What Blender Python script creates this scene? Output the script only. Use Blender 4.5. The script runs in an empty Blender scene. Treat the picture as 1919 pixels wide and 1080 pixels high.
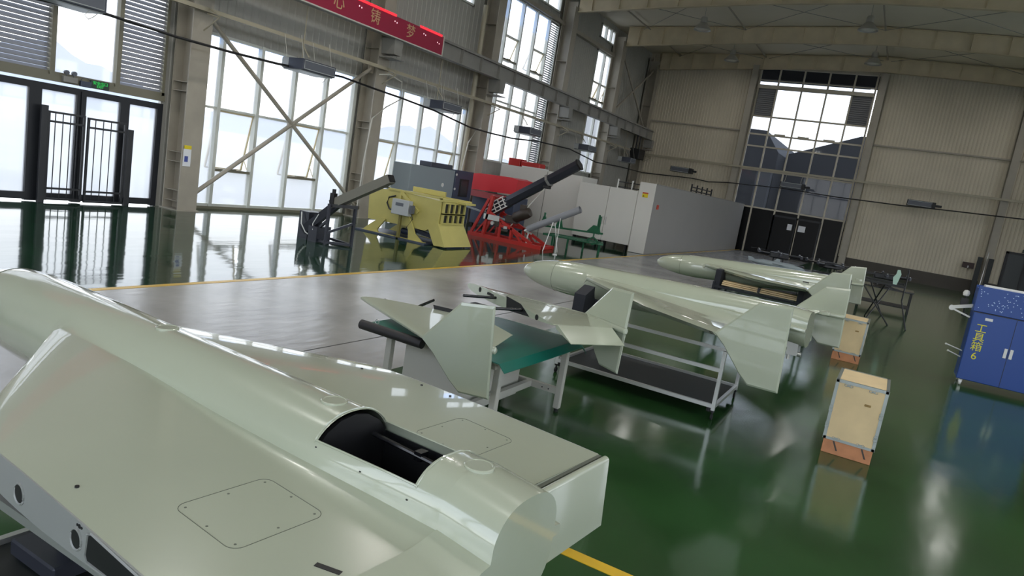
import bpy, math, random
from mathutils import Vector, Matrix
random.seed(7)
S = bpy.context.scene
COL = S.collection
PI = math.pi
# ------------------------------------------------------------------ camera
RX = Vector((0.85853843, 0.48667922, 0.16141593))
UX = Vector((-0.21759504, 0.06076078, 0.97414605))
FX = Vector((-0.46428888, 0.87146513, -0.15806445))
cam_d = bpy.data.cameras.new('camera'); cam = bpy.data.objects.new('camera', cam_d); COL.objects.link(cam)
cam.matrix_world = Matrix(((RX.x, UX.x, -FX.x, 0), (RX.y, UX.y, -FX.y, 0), (RX.z, UX.z, -FX.z, 2.5), (0, 0, 0, 1)))
cam_d.sensor_width = 36; cam_d.lens = 1303.43 / 1919 * 36; cam_d.clip_start = 0.05; cam_d.clip_end = 3000
S.camera = cam
# ------------------------------------------------------------------ view + world
S.view_settings.view_transform = 'Standard'; S.view_settings.look = 'None'
S.view_settings.exposure = 1.3
LAMP_FILL_W = 66.0; S.view_settings.gamma = 1.0; S.view_settings.use_curve_mapping = False
S.cycles.use_denoising = True
S.cycles.max_bounces = 10; S.cycles.diffuse_bounces = 6; S.cycles.glossy_bounces = 5
S.cycles.transparent_max_bounces = 16; S.cycles.transmission_bounces = 6
S.cycles.sample_clamp_indirect = 8; S.cycles.caustics_reflective = False; S.cycles.caustics_refractive = False
W = bpy.data.worlds.new('world'); S.world = W; W.use_nodes = True
nt = W.node_tree; nt.nodes.clear()
wo = nt.nodes.new('ShaderNodeOutputWorld'); bg = nt.nodes.new('ShaderNodeBackground')
tc = nt.nodes.new('ShaderNodeTexCoord'); sp = nt.nodes.new('ShaderNodeSeparateXYZ'); rp = nt.nodes.new('ShaderNodeValToRGB')
nt.links.new(tc.outputs['Generated'], sp.inputs[0]); nt.links.new(sp.outputs[2], rp.inputs[0])
rp.color_ramp.elements[0].position = 0.0; rp.color_ramp.elements[0].color = (1.0, 1.0, 0.98, 1)
rp.color_ramp.elements[1].position = 0.7; rp.color_ramp.elements[1].color = (0.55, 0.64, 0.84, 1)
e = rp.color_ramp.elements.new(0.2); e.color = (0.86, 0.92, 1.0, 1)
nt.links.new(rp.outputs[0], bg.inputs[0]); nt.links.new(bg.outputs[0], wo.inputs[0])
bg.inputs[1].default_value = 1.9
W.cycles.sampling_method = 'AUTOMATIC'

# ------------------------------------------------------------------ materials
def lin(c):
    return tuple(((v / 255) / 12.92 if v / 255 <= 0.04045 else ((v / 255 + 0.055) / 1.055) ** 2.4) for v in c)
def M(name, rgb, rough=0.5, metal=0.0, coat=0.0, spec=0.5, noise=0.0, nscale=6.0, bump=0.0, bscale=40.0, emit=None, es=0.0):
    m = bpy.data.materials.new(name); m.use_nodes = True
    n = m.node_tree.nodes; l = m.node_tree.links; b = n['Principled BSDF']
    c = lin(rgb); b.inputs['Base Color'].default_value = (*c, 1)
    b.inputs['Roughness'].default_value = rough; b.inputs['Metallic'].default_value = metal
    b.inputs['Specular IOR Level'].default_value = spec
    if coat: b.inputs['Coat Weight'].default_value = coat; b.inputs['Coat Roughness'].default_value = 0.03
    t = n.new('ShaderNodeTexCoord')
    if noise:
        x = n.new('ShaderNodeTexNoise'); x.inputs['Scale'].default_value = nscale; x.inputs['Detail'].default_value = 5
        l.new(t.outputs['Object'], x.inputs['Vector'])
        r = n.new('ShaderNodeValToRGB'); r.color_ramp.elements[0].position = 0.3; r.color_ramp.elements[1].position = 0.75
        r.color_ramp.elements[0].color = (*[v * (1 - noise) for v in c], 1); r.color_ramp.elements[1].color = (*[min(1, v * (1 + noise)) for v in c], 1)
        l.new(x.outputs[0], r.inputs[0]); l.new(r.outputs[0], b.inputs['Base Color'])
    if bump:
        x = n.new('ShaderNodeTexNoise'); x.inputs['Scale'].default_value = bscale
        l.new(t.outputs['Object'], x.inputs['Vector'])
        bp = n.new('ShaderNodeBump'); bp.inputs['Strength'].default_value = bump; bp.inputs['Distance'].default_value = 0.01
        l.new(x.outputs[0], bp.inputs['Height']); l.new(bp.outputs[0], b.inputs['Normal'])
    if emit: b.inputs['Emission Color'].default_value = (*lin(emit), 1); b.inputs['Emission Strength'].default_value = es
    return m
def glass(name, tint, wt, wl, wg, lcol=(0.9, 0.93, 0.95), grough=0.03):
    m = bpy.data.materials.new(name); m.use_nodes = True; n = m.node_tree.nodes; l = m.node_tree.links; n.clear()
    o = n.new('ShaderNodeOutputMaterial'); t = n.new('ShaderNodeBsdfTransparent'); t.inputs[0].default_value = (*tint, 1)
    tl = n.new('ShaderNodeBsdfTranslucent'); tl.inputs[0].default_value = (*lcol, 1)
    g = n.new('ShaderNodeBsdfGlossy'); g.inputs['Roughness'].default_value = grough
    m1 = n.new('ShaderNodeMixShader'); m1.inputs[0].default_value = wl / max(1e-6, wl + wt); l.new(t.outputs[0], m1.inputs[1]); l.new(tl.outputs[0], m1.inputs[2])
    lw = n.new('ShaderNodeLayerWeight'); lw.inputs[0].default_value = 0.15
    mm = n.new('ShaderNodeMath'); mm.operation = 'MULTIPLY_ADD'; mm.inputs[1].default_value = 0.5; mm.inputs[2].default_value = wg
    l.new(lw.outputs[1], mm.inputs[0])
    m2 = n.new('ShaderNodeMixShader'); l.new(mm.outputs[0], m2.inputs[0]); l.new(m1.outputs[0], m2.inputs[1]); l.new(g.outputs[0], m2.inputs[2])
    l.new(m2.outputs[0], o.inputs[0]); return m

def floor_mat(name, col, rough, bump, scl):
    m = bpy.data.materials.new(name); m.use_nodes = True; n = m.node_tree.nodes; l = m.node_tree.links; b = n['Principled BSDF']
    t = n.new('ShaderNodeTexCoord')
    x = n.new('ShaderNodeTexNoise'); x.inputs['Scale'].default_value = 0.7; x.inputs['Detail'].default_value = 6; l.new(t.outputs['Object'], x.inputs[0])
    r = n.new('ShaderNodeValToRGB'); c = lin(col)
    r.color_ramp.elements[0].position = 0.3; r.color_ramp.elements[0].color = (*[v * 0.72 for v in c], 1)
    r.color_ramp.elements[1].position = 0.72; r.color_ramp.elements[1].color = (*[v * 1.25 for v in c], 1)
    l.new(x.outputs[0], r.inputs[0]); l.new(r.outputs[0], b.inputs['Base Color'])
    # long gentle waves that bend the reflections
    mp = n.new('ShaderNodeMapping'); mp.inputs['Scale'].default_value = (1.6, 0.55, 1); l.new(t.outputs['Object'], mp.inputs[0])
    w = n.new('ShaderNodeTexNoise'); w.inputs['Scale'].default_value = scl; w.inputs['Detail'].default_value = 2; l.new(mp.outputs[0], w.inputs[0])
    bp = n.new('ShaderNodeBump'); bp.inputs['Strength'].default_value = bump; bp.inputs['Distance'].default_value = 0.02
    l.new(w.outputs[0], bp.inputs['Height']); l.new(bp.outputs[0], b.inputs['Normal'])
    b.inputs['Roughness'].default_value = rough; b.inputs['Specular IOR Level'].default_value = 0.65
    return m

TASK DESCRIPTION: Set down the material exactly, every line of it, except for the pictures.

TASK OUTPUT:
What Blender Python script creates this scene? Output the script only. Use Blender 4.5. The script runs in an empty Blender scene. Treat the picture as 1919 pixels wide and 1080 pixels high.
import bpy, math, random
from mathutils import Vector, Matrix
random.seed(7)
S = bpy.context.scene
COL = S.collection
PI = math.pi
# ------------------------------------------------------------------ camera
RX = Vector((0.85853843, 0.48667922, 0.16141593))
UX = Vector((-0.21759504, 0.06076078, 0.97414605))
FX = Vector((-0.46428888, 0.87146513, -0.15806445))
cam_d = bpy.data.cameras.new('camera'); cam = bpy.data.objects.new('camera', cam_d); COL.objects.link(cam)
cam.matrix_world = Matrix(((RX.x, UX.x, -FX.x, 0), (RX.y, UX.y, -FX.y, 0), (RX.z, UX.z, -FX.z, 2.5), (0, 0, 0, 1)))
cam_d.sensor_width = 36; cam_d.lens = 1303.43 / 1919 * 36; cam_d.clip_start = 0.05; cam_d.clip_end = 3000
S.camera = cam
# ------------------------------------------------------------------ view + world
S.view_settings.view_transform = 'Standard'; S.view_settings.look = 'None'
S.view_settings.exposure = 1.3
LAMP_FILL_W = 66.0; S.view_settings.gamma = 1.0; S.view_settings.use_curve_mapping = False
S.cycles.use_denoising = True
S.cycles.max_bounces = 10; S.cycles.diffuse_bounces = 6; S.cycles.glossy_bounces = 5
S.cycles.transparent_max_bounces = 16; S.cycles.transmission_bounces = 6
S.cycles.sample_clamp_indirect = 8; S.cycles.caustics_reflective = False; S.cycles.caustics_refractive = False
W = bpy.data.worlds.new('world'); S.world = W; W.use_nodes = True
nt = W.node_tree; nt.nodes.clear()
wo = nt.nodes.new('ShaderNodeOutputWorld'); bg = nt.nodes.new('ShaderNodeBackground')
tc = nt.nodes.new('ShaderNodeTexCoord'); sp = nt.nodes.new('ShaderNodeSeparateXYZ'); rp = nt.nodes.new('ShaderNodeValToRGB')
nt.links.new(tc.outputs['Generated'], sp.inputs[0]); nt.links.new(sp.outputs[2], rp.inputs[0])
rp.color_ramp.elements[0].position = 0.0; rp.color_ramp.elements[0].color = (1.0, 1.0, 0.98, 1)
rp.color_ramp.elements[1].position = 0.7; rp.color_ramp.elements[1].color = (0.55, 0.64, 0.84, 1)
e = rp.color_ramp.elements.new(0.2); e.color = (0.86, 0.92, 1.0, 1)
nt.links.new(rp.outputs[0], bg.inputs[0]); nt.links.new(bg.outputs[0], wo.inputs[0])
bg.inputs[1].default_value = 1.9
W.cycles.sampling_method = 'AUTOMATIC'

# ------------------------------------------------------------------ materials
def lin(c):
    return tuple(((v / 255) / 12.92 if v / 255 <= 0.04045 else ((v / 255 + 0.055) / 1.055) ** 2.4) for v in c)
def M(name, rgb, rough=0.5, metal=0.0, coat=0.0, spec=0.5, noise=0.0, nscale=6.0, bump=0.0, bscale=40.0, emit=None, es=0.0):
    m = bpy.data.materials.new(name); m.use_nodes = True
    n = m.node_tree.nodes; l = m.node_tree.links; b = n['Principled BSDF']
    c = lin(rgb); b.inputs['Base Color'].default_value = (*c, 1)
    b.inputs['Roughness'].default_value = rough; b.inputs['Metallic'].default_value = metal
    b.inputs['Specular IOR Level'].default_value = spec
    if coat: b.inputs['Coat Weight'].default_value = coat; b.inputs['Coat Roughness'].default_value = 0.03
    t = n.new('ShaderNodeTexCoord')
    if noise:
        x = n.new('ShaderNodeTexNoise'); x.inputs['Scale'].default_value = nscale; x.inputs['Detail'].default_value = 5
        l.new(t.outputs['Object'], x.inputs['Vector'])
        r = n.new('ShaderNodeValToRGB'); r.color_ramp.elements[0].position = 0.3; r.color_ramp.elements[1].position = 0.75
        r.color_ramp.elements[0].color = (*[v * (1 - noise) for v in c], 1); r.color_ramp.elements[1].color = (*[min(1, v * (1 + noise)) for v in c], 1)
        l.new(x.outputs[0], r.inputs[0]); l.new(r.outputs[0], b.inputs['Base Color'])
    if bump:
        x = n.new('ShaderNodeTexNoise'); x.inputs['Scale'].default_value = bscale
        l.new(t.outputs['Object'], x.inputs['Vector'])
        bp = n.new('ShaderNodeBump'); bp.inputs['Strength'].default_value = bump; bp.inputs['Distance'].default_value = 0.01
        l.new(x.outputs[0], bp.inputs['Height']); l.new(bp.outputs[0], b.inputs['Normal'])
    if emit: b.inputs['Emission Color'].default_value = (*lin(emit), 1); b.inputs['Emission Strength'].default_value = es
    return m
def glass(name, tint, wt, wl, wg, lcol=(0.9, 0.93, 0.95), grough=0.03):
    m = bpy.data.materials.new(name); m.use_nodes = True; n = m.node_tree.nodes; l = m.node_tree.links; n.clear()
    o = n.new('ShaderNodeOutputMaterial'); t = n.new('ShaderNodeBsdfTransparent'); t.inputs[0].default_value = (*tint, 1)
    tl = n.new('ShaderNodeBsdfTranslucent'); tl.inputs[0].default_value = (*lcol, 1)
    g = n.new('ShaderNodeBsdfGlossy'); g.inputs['Roughness'].default_value = grough
    m1 = n.new('ShaderNodeMixShader'); m1.inputs[0].default_value = wl / max(1e-6, wl + wt); l.new(t.outputs[0], m1.inputs[1]); l.new(tl.outputs[0], m1.inputs[2])
    lw = n.new('ShaderNodeLayerWeight'); lw.inputs[0].default_value = 0.15
    mm = n.new('ShaderNodeMath'); mm.operation = 'MULTIPLY_ADD'; mm.inputs[1].default_value = 0.5; mm.inputs[2].default_value = wg
    l.new(lw.outputs[1], mm.inputs[0])
    m2 = n.new('ShaderNodeMixShader'); l.new(mm.outputs[0], m2.inputs[0]); l.new(m1.outputs[0], m2.inputs[1]); l.new(g.outputs[0], m2.inputs[2])
    l.new(m2.outputs[0], o.inputs[0]); return m

def floor_mat(name, col, rough, bump, scl):
    m = bpy.data.materials.new(name); m.use_nodes = True; n = m.node_tree.nodes; l = m.node_tree.links; b = n['Principled BSDF']
    t = n.new('ShaderNodeTexCoord')
    x = n.new('ShaderNodeTexNoise'); x.inputs['Scale'].default_value = 0.7; x.inputs['Detail'].default_value = 6; l.new(t.outputs['Object'], x.inputs[0])
    r = n.new('ShaderNodeValToRGB'); c = lin(col)
    r.color_ramp.elements[0].position = 0.3; r.color_ramp.elements[0].color = (*[v * 0.72 for v in c], 1)
    r.color_ramp.elements[1].position = 0.72; r.color_ramp.elements[1].color = (*[v * 1.25 for v in c], 1)
    l.new(x.outputs[0], r.inputs[0]); l.new(r.outputs[0], b.inputs['Base Color'])
    # long gentle waves that bend the reflections
    mp = n.new('ShaderNodeMapping'); mp.inputs['Scale'].default_value = (1.6, 0.55, 1); l.new(t.outputs['Object'], mp.inputs[0])
    w = n.new('ShaderNodeTexNoise'); w.inputs['Scale'].default_value = scl; w.inputs['Detail'].default_value = 2; l.new(mp.outputs[0], w.inputs[0])
    bp = n.new('ShaderNodeBump'); bp.inputs['Strength'].default_value = bump; bp.inputs['Distance'].default_value = 0.02
    l.new(w.outputs[0], bp.inputs['Height']); l.new(bp.outputs[0], b.inputs['Normal'])
    b.inputs['Roughness'].default_value = rough; b.inputs['Specular IOR Level'].default_value = 0.65
    return m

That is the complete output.